L’individualiste est sûr qu’il n’y aura pas de place pour l’intervention de l’État, d’une institution ou d’une administration gouvernementale ou sociale-législative, pénale, disciplinaire, dans les modalités de la pensée, de la conduite, de l’activité des unités humaines isolées ou associées.

L’individualiste sait que les rapports entre les humains et les accords qu’ils pourraient conclure seront établis volontairement, que les ententes et les contrats qu’ils pourront passer le seront pour un objet et un temps déterminés et non obligatoirement, que toujours ils seront sujets à résiliation selon préavis, qu’il n’y aura pas une clause ou un article d’un accord ou d’un contrat qui n’ait été pesé et discuté avant d’être souscrit par les co-contractants ; qu’il ne pourra exister de contrat « unilatéral », c’est-à-dire obligeant quiconque à remplir un engagement qu’il n’a pas accepté personnellement et à bon escient.

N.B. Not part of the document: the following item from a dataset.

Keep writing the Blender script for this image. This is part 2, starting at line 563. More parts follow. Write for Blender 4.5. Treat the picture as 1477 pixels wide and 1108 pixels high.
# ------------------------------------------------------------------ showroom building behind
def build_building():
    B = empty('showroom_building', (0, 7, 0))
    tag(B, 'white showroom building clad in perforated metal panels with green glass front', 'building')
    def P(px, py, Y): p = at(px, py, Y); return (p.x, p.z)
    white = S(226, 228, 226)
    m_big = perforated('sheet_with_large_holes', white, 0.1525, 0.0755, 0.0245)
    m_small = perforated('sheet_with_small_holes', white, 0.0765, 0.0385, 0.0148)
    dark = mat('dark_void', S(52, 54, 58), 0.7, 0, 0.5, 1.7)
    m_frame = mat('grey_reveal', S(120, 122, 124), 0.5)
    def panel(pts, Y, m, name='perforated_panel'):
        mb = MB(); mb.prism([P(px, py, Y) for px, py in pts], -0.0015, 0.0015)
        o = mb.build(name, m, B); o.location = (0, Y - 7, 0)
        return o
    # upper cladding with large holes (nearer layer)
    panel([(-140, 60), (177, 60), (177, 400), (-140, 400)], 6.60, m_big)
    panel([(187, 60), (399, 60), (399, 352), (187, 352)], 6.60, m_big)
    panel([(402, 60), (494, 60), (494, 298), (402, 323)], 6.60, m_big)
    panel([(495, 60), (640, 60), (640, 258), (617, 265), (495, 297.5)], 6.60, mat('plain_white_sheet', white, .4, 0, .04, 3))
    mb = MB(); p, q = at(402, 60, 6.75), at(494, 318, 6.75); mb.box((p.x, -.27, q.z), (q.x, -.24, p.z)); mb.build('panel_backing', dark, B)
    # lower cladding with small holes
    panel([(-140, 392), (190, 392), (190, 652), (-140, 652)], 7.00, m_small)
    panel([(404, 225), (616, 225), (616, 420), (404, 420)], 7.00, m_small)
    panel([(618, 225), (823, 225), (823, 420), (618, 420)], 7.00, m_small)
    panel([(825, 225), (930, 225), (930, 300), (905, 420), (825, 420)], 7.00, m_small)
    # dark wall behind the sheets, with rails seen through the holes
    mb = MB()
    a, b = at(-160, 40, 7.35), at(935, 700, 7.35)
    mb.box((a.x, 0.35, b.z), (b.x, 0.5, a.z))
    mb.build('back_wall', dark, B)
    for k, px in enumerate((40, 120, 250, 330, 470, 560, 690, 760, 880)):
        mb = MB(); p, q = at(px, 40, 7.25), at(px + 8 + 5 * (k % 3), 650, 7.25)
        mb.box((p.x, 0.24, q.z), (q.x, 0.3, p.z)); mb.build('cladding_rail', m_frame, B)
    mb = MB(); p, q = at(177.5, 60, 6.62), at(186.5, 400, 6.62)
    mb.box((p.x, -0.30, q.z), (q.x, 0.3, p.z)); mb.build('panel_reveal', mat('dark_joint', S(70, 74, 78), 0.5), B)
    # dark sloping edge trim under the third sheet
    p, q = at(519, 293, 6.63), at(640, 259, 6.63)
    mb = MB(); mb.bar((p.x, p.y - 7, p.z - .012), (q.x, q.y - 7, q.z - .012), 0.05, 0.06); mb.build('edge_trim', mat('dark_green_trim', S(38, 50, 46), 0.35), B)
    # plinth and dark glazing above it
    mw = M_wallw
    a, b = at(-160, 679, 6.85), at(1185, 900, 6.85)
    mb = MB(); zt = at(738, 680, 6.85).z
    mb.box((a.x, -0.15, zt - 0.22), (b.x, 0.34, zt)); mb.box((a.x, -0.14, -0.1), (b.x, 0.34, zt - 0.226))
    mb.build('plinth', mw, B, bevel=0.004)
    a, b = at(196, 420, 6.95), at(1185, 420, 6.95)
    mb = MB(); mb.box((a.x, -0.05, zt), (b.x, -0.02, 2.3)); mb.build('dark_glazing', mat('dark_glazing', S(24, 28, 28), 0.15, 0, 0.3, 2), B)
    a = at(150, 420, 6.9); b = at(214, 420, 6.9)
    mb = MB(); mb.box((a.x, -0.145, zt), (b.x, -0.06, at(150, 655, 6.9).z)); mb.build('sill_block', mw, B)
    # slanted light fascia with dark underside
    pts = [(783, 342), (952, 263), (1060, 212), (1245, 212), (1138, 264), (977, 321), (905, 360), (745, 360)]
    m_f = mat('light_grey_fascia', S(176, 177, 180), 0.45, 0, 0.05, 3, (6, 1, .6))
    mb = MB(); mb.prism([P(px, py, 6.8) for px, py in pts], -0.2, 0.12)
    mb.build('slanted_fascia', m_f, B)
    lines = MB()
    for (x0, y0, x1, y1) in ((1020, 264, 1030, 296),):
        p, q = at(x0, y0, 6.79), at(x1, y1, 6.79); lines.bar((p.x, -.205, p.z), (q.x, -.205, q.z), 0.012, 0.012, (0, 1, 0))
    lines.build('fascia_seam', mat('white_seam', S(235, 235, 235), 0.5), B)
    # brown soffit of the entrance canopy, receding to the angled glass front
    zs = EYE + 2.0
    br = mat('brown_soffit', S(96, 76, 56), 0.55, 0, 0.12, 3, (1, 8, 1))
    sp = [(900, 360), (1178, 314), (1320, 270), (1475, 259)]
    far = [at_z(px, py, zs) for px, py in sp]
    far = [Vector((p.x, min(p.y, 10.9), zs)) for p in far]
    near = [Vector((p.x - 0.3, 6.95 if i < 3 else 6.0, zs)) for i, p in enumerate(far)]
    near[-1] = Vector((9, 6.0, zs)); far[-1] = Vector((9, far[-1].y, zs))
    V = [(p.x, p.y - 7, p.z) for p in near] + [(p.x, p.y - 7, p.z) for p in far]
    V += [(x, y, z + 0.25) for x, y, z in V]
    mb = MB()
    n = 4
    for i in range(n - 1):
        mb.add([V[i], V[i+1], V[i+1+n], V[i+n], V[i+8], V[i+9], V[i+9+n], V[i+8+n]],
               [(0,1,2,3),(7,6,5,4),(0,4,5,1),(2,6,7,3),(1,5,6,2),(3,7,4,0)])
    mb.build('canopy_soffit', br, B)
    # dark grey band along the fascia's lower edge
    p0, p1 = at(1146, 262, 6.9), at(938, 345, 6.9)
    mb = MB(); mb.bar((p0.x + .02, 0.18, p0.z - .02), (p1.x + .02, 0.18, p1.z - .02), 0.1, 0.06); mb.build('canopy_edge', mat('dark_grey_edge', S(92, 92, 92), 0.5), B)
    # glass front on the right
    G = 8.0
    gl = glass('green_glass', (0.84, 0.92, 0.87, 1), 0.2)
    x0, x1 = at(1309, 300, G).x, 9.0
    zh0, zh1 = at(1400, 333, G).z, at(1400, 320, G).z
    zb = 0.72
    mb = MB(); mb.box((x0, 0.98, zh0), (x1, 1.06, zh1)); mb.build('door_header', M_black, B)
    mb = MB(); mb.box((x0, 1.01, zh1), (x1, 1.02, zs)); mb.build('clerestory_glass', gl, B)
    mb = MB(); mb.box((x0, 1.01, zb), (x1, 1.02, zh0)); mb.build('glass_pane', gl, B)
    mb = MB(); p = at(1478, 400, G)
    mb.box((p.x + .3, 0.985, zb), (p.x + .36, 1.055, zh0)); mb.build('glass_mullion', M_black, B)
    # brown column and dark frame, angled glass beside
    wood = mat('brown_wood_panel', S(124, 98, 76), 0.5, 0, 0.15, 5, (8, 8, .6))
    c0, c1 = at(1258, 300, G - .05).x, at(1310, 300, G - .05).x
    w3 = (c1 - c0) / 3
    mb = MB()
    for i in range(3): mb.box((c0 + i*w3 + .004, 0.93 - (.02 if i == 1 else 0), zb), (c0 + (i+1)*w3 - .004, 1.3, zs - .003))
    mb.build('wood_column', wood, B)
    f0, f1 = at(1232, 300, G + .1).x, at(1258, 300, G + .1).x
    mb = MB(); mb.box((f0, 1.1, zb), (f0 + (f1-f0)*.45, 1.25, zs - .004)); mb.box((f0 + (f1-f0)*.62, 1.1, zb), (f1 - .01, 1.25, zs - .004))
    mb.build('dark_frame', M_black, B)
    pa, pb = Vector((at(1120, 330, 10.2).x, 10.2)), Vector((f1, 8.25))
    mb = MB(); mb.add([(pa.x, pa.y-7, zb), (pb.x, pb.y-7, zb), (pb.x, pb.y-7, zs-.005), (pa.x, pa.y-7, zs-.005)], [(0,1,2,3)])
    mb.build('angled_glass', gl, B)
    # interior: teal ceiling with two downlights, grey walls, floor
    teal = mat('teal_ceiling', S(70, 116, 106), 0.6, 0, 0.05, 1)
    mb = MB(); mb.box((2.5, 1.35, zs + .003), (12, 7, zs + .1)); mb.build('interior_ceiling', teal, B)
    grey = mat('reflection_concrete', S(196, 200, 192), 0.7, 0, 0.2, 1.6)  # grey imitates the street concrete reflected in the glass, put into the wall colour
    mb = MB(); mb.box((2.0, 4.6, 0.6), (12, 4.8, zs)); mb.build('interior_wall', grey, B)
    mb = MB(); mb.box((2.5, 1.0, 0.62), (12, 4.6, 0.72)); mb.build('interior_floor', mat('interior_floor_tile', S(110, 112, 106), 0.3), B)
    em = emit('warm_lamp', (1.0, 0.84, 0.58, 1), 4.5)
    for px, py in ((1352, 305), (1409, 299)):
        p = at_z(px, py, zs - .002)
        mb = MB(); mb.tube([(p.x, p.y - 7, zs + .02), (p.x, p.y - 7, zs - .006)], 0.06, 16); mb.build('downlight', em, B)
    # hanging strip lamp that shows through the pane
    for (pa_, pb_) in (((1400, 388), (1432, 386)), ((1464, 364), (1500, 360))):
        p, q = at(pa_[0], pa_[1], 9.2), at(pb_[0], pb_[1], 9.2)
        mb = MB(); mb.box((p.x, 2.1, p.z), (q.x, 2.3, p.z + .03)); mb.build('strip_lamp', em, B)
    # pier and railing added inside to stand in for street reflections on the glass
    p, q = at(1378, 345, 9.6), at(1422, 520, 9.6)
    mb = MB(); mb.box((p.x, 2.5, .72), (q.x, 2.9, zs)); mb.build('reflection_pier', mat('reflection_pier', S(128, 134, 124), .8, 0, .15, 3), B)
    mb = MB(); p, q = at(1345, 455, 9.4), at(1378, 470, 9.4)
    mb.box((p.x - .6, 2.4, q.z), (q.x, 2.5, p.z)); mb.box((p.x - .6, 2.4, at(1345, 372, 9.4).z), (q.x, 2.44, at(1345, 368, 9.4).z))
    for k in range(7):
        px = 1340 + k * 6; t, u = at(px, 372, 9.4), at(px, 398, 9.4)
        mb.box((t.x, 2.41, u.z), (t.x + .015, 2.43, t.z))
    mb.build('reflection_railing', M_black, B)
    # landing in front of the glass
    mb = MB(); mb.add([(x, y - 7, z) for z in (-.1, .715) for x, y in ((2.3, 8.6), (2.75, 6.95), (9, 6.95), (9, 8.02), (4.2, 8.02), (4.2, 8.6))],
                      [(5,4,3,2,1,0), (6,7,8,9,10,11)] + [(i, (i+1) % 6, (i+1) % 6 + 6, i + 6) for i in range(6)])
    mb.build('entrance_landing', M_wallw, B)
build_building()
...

L’individualiste sait qu’aucune majorité économique, politique, religieuse ou autre, qu’aucun ensemble social, quel qu’il soit, ne pourra contraindre une minorité ou une seule unité humaine à se conformer contre son gré à ses décisions ou à ses arrêts.

Voilà toute une série de certitudes sur lesquelles il n’y a pas à ergoter.

« L’humanité future », telle que la conçoit l’individualiste se « déroule » sans gare terminus, sans point d’arrivée. Elle est en éternel devenir, évoluant indéfiniment sous l’impulsion des conceptions et des réalisations multiples qui s’y feraient jour. Une humanité du type dynamique, si l’on peut s’exprimer ainsi, ignore l’arrêt en cours de route, ou, s’il y a arrêt aux stations, entend que ce soit le temps strictement nécessaire pour y déposer ceux qui veulent tenter une expérience qui n’engage jamais qu’eux-mêmes.

L’humanité future, « l’humanité nouvelle » comme la comprennent les individualistes, constitue une gigantesque arène où, tant au point de vue de la pensée, de la coutume que de la technique, lutteront et se concurrenceront entre eux tous les projets, les plans, les associations, les pratiques de vie imaginables. Et cela, quels que soient le moment, le stade de l’évolution du globe.